Give again, word for word, each line from the top of the listing through the line that holds "tag(pl.obj('branch', M_STEM, smooth=True), lab, 'branch')".

GIVEN MATERIAL:

— Begin —

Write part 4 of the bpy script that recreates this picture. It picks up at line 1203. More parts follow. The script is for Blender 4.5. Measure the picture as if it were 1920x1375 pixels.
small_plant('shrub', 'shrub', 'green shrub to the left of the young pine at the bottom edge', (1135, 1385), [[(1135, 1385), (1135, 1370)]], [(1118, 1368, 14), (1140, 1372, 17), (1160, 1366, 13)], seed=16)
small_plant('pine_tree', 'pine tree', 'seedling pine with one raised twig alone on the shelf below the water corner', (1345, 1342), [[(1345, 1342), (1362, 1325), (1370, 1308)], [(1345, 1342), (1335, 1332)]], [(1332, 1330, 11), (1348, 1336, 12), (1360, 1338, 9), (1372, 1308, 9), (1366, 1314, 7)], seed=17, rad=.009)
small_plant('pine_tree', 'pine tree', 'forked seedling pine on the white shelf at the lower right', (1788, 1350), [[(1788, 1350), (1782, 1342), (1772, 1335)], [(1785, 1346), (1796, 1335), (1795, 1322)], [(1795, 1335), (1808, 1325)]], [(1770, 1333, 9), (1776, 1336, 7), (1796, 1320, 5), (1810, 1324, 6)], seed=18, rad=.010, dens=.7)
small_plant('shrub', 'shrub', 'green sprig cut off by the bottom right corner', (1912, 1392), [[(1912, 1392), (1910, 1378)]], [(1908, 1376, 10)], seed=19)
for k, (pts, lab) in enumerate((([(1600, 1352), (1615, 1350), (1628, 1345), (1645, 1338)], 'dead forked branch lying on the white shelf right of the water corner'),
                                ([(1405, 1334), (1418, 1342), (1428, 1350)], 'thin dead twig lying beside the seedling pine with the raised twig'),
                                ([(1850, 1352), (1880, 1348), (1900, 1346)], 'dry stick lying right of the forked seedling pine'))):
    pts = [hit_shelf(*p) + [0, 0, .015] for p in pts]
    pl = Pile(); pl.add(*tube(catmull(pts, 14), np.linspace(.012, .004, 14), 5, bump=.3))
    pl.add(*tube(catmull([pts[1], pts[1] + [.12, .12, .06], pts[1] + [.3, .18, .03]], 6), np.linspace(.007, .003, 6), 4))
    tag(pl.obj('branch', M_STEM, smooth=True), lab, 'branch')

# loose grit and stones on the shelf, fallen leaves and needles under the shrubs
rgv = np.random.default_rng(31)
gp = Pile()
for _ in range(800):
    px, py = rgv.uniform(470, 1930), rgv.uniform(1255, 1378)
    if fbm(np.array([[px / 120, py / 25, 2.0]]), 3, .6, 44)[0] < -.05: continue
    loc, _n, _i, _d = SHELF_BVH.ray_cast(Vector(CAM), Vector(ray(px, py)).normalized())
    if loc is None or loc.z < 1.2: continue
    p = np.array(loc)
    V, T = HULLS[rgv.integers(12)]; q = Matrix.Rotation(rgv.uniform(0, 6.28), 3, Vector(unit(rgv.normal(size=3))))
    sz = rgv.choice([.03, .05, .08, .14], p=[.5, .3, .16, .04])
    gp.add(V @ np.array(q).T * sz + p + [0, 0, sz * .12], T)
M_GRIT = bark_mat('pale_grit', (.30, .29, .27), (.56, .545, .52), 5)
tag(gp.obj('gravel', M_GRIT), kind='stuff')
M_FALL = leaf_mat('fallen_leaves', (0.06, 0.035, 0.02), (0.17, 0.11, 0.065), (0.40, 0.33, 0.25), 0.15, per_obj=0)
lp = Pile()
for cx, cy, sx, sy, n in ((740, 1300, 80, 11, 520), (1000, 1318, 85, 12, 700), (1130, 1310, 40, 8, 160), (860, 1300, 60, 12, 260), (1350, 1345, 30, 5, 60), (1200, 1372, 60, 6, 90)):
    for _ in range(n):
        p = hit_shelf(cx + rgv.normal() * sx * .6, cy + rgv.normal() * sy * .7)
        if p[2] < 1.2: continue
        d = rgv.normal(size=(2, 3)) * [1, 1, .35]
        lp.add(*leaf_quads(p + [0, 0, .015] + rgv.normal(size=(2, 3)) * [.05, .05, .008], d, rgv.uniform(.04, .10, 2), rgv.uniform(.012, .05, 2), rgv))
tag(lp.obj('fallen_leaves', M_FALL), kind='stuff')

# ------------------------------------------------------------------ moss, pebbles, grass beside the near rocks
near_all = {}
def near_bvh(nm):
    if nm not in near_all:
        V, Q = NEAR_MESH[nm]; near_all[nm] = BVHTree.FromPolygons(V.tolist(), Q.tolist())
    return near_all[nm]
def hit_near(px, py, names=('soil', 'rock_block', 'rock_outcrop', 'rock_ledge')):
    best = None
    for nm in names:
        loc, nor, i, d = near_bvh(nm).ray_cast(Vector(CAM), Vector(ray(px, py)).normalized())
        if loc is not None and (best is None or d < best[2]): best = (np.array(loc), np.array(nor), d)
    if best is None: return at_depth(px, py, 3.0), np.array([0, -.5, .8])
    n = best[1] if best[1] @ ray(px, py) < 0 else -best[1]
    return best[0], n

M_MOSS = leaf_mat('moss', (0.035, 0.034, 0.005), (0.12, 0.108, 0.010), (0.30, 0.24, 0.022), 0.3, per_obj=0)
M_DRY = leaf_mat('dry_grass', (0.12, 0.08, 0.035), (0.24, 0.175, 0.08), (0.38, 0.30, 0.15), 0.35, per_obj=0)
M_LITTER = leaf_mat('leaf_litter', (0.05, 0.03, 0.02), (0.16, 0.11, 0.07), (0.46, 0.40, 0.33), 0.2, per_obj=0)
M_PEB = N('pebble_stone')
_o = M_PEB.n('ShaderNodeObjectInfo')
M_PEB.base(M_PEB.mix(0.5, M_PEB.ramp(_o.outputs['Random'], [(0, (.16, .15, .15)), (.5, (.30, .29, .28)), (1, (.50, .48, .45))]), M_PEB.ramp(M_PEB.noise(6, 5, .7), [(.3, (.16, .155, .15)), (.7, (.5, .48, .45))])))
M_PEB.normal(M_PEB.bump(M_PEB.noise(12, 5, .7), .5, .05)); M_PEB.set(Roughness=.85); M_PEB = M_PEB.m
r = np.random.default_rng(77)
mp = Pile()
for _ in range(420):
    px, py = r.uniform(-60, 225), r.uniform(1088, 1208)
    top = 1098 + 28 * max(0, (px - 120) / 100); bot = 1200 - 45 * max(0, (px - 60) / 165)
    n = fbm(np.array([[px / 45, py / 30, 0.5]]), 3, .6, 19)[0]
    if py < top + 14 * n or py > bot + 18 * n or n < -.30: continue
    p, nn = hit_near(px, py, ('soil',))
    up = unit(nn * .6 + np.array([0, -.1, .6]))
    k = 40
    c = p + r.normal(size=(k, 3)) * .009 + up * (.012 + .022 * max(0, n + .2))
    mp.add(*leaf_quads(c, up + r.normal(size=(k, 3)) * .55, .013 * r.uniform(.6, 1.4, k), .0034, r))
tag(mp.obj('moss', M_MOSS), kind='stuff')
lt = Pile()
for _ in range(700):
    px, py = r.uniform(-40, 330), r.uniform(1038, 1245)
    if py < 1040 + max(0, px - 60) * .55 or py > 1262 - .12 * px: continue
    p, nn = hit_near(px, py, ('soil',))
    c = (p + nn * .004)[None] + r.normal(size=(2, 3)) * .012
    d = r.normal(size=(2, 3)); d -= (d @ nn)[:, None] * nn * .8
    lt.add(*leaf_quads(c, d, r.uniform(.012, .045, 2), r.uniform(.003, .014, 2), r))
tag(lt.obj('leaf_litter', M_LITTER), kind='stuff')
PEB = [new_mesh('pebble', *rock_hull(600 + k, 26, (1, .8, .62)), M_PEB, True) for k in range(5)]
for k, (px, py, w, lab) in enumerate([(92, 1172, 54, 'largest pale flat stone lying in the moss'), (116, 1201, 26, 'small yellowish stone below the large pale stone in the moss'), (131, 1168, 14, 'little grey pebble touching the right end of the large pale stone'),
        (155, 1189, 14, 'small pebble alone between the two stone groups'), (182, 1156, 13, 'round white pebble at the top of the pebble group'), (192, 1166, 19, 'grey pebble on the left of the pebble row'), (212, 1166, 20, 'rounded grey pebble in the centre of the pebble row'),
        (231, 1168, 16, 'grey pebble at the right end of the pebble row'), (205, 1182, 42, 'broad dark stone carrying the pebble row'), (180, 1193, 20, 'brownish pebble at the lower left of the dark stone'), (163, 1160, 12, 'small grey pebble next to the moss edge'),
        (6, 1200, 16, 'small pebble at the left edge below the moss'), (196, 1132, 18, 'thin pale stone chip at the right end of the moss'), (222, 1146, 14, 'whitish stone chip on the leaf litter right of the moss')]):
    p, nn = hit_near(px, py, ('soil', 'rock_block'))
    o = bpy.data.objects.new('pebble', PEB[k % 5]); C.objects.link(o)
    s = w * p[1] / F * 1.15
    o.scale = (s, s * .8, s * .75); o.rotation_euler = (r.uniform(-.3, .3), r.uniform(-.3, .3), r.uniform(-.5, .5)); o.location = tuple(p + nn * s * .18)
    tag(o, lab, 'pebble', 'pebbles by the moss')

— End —

CORRECT ANSWER:
Write part 4 of the bpy script that recreates this picture. It picks up at line 1203. More parts follow. The script is for Blender 4.5. Measure the picture as if it were 1920x1375 pixels.
small_plant('shrub', 'shrub', 'green shrub to the left of the young pine at the bottom edge', (1135, 1385), [[(1135, 1385), (1135, 1370)]], [(1118, 1368, 14), (1140, 1372, 17), (1160, 1366, 13)], seed=16)
small_plant('pine_tree', 'pine tree', 'seedling pine with one raised twig alone on the shelf below the water corner', (1345, 1342), [[(1345, 1342), (1362, 1325), (1370, 1308)], [(1345, 1342), (1335, 1332)]], [(1332, 1330, 11), (1348, 1336, 12), (1360, 1338, 9), (1372, 1308, 9), (1366, 1314, 7)], seed=17, rad=.009)
small_plant('pine_tree', 'pine tree', 'forked seedling pine on the white shelf at the lower right', (1788, 1350), [[(1788, 1350), (1782, 1342), (1772, 1335)], [(1785, 1346), (1796, 1335), (1795, 1322)], [(1795, 1335), (1808, 1325)]], [(1770, 1333, 9), (1776, 1336, 7), (1796, 1320, 5), (1810, 1324, 6)], seed=18, rad=.010, dens=.7)
small_plant('shrub', 'shrub', 'green sprig cut off by the bottom right corner', (1912, 1392), [[(1912, 1392), (1910, 1378)]], [(1908, 1376, 10)], seed=19)
for k, (pts, lab) in enumerate((([(1600, 1352), (1615, 1350), (1628, 1345), (1645, 1338)], 'dead forked branch lying on the white shelf right of the water corner'),
                                ([(1405, 1334), (1418, 1342), (1428, 1350)], 'thin dead twig lying beside the seedling pine with the raised twig'),
                                ([(1850, 1352), (1880, 1348), (1900, 1346)], 'dry stick lying right of the forked seedling pine'))):
    pts = [hit_shelf(*p) + [0, 0, .015] for p in pts]
    pl = Pile(); pl.add(*tube(catmull(pts, 14), np.linspace(.012, .004, 14), 5, bump=.3))
    pl.add(*tube(catmull([pts[1], pts[1] + [.12, .12, .06], pts[1] + [.3, .18, .03]], 6), np.linspace(.007, .003, 6), 4))
    tag(pl.obj('branch', M_STEM, smooth=True), lab, 'branch')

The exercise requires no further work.